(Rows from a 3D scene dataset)
## begin

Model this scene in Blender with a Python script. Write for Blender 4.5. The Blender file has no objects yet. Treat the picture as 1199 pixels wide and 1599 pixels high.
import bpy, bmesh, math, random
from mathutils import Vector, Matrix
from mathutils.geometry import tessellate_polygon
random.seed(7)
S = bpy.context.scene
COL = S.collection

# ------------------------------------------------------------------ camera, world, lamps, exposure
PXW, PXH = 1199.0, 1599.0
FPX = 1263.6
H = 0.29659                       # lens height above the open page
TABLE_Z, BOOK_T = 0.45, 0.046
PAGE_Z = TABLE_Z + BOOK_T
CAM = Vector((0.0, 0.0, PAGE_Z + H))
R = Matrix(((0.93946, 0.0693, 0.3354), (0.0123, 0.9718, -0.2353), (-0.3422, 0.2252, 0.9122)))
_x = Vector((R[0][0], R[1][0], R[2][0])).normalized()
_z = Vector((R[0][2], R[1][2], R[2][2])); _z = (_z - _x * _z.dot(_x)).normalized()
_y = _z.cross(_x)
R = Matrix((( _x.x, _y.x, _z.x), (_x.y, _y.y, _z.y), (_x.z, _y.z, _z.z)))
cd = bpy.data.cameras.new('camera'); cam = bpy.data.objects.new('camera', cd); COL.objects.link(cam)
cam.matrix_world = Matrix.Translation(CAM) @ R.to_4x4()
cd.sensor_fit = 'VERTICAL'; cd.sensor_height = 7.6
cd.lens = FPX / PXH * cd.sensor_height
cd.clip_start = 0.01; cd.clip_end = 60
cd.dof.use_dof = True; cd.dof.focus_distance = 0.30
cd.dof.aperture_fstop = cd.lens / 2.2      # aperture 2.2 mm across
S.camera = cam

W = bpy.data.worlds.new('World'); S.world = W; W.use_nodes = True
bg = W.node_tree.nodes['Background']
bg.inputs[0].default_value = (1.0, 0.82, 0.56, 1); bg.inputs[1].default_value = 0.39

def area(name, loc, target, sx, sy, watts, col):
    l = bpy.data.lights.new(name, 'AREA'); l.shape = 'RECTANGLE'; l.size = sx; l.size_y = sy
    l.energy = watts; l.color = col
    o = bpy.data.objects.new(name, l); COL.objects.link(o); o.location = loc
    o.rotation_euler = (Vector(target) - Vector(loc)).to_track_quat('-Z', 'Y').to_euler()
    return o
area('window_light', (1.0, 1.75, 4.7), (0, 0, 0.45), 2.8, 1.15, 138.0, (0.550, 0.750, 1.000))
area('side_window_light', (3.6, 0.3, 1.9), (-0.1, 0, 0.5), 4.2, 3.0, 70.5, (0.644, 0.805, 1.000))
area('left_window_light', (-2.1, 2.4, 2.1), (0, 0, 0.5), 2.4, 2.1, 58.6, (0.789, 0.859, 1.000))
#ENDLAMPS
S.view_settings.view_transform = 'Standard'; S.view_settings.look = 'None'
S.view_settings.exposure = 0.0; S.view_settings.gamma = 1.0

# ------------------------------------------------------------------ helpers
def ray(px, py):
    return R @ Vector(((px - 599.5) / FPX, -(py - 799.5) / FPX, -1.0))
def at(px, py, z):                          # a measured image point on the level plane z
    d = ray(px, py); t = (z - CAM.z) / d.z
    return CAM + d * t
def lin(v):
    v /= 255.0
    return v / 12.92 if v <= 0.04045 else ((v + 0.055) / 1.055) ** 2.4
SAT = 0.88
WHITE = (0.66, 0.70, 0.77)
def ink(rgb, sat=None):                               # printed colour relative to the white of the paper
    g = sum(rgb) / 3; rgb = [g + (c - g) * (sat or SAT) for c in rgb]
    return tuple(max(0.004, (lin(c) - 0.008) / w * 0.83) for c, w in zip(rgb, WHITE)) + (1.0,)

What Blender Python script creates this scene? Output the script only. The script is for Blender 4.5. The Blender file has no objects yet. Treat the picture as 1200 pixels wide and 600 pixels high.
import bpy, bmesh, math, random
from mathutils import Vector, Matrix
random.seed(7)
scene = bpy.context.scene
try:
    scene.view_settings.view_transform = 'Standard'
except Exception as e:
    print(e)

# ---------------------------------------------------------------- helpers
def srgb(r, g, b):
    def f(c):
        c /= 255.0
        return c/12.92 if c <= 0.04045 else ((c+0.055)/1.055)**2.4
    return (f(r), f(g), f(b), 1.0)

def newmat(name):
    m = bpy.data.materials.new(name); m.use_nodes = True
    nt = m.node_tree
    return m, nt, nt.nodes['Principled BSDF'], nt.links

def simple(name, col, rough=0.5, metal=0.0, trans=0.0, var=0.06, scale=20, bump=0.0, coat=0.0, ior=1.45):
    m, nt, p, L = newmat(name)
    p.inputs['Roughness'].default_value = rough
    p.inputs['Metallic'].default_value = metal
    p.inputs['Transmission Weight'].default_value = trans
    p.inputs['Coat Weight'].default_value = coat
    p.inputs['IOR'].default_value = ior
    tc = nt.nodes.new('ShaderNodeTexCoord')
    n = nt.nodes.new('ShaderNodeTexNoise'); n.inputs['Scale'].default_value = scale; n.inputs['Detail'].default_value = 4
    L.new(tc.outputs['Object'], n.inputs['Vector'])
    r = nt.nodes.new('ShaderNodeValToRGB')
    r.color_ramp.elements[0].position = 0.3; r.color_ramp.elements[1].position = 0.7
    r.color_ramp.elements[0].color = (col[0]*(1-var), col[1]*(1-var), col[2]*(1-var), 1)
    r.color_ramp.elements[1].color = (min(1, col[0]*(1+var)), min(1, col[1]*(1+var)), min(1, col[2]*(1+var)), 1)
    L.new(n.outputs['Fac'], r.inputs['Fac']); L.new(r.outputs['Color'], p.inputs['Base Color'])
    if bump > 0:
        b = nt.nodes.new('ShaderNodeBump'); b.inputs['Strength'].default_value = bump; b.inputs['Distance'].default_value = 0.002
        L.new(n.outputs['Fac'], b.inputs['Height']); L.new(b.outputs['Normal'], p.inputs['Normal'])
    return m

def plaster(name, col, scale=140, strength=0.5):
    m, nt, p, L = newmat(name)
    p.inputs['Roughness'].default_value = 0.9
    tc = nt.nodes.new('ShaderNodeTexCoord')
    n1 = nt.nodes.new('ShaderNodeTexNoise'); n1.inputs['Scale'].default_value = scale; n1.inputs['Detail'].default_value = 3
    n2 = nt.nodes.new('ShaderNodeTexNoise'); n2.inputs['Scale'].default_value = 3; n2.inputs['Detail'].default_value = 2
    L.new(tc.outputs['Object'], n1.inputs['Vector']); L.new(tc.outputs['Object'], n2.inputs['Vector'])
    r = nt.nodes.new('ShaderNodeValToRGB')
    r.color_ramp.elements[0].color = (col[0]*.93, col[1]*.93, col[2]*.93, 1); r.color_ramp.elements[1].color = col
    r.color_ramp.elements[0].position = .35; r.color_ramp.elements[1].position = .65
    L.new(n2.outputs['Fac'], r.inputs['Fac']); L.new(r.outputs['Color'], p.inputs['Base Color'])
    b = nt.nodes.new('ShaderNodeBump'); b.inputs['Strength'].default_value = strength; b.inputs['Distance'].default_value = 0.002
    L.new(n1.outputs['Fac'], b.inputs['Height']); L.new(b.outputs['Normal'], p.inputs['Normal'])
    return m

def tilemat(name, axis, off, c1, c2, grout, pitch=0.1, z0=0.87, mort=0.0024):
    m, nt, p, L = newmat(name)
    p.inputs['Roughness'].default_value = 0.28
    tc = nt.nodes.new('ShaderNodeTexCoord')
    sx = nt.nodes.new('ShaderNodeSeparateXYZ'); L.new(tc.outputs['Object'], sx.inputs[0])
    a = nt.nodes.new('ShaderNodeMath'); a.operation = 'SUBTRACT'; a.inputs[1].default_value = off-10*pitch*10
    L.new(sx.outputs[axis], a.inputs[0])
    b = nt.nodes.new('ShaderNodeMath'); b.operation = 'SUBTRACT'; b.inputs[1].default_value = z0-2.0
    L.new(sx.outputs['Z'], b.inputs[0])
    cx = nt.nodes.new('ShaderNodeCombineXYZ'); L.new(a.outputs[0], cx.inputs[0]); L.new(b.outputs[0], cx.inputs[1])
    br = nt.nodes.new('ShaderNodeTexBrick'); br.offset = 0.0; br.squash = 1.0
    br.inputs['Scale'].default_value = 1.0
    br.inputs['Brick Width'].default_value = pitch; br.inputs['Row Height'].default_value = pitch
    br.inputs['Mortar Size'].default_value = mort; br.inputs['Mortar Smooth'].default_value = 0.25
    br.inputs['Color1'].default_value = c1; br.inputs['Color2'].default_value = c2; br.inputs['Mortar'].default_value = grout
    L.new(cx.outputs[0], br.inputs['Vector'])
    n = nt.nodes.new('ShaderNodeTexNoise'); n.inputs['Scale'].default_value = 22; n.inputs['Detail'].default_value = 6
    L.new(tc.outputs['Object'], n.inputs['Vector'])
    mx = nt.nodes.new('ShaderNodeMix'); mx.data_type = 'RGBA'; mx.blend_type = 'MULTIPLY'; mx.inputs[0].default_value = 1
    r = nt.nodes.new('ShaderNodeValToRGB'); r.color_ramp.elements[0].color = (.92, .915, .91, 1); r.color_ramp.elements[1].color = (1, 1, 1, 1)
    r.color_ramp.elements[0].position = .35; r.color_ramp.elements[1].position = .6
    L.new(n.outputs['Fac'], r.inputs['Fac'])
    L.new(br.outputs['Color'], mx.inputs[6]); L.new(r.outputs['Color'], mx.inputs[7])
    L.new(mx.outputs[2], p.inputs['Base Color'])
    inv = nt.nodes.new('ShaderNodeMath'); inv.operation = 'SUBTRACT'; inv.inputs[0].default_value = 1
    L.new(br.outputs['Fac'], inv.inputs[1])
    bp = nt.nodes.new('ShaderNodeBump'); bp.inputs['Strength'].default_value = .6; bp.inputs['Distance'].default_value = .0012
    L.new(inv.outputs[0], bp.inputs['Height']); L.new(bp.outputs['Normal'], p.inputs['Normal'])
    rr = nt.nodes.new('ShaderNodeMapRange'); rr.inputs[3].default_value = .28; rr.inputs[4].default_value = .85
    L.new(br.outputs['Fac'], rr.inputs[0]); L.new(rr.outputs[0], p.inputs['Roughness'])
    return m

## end

* [Do this]
Reproduce exactly, and only, the lines from the start of the entries through the one that contains "COL = S.collection".

* [Finished exercise]
Model this scene in Blender with a Python script. Write for Blender 4.5. The Blender file has no objects yet. Treat the picture as 1199 pixels wide and 1599 pixels high.
import bpy, bmesh, math, random
from mathutils import Vector, Matrix
from mathutils.geometry import tessellate_polygon
random.seed(7)
S = bpy.context.scene
COL = S.collection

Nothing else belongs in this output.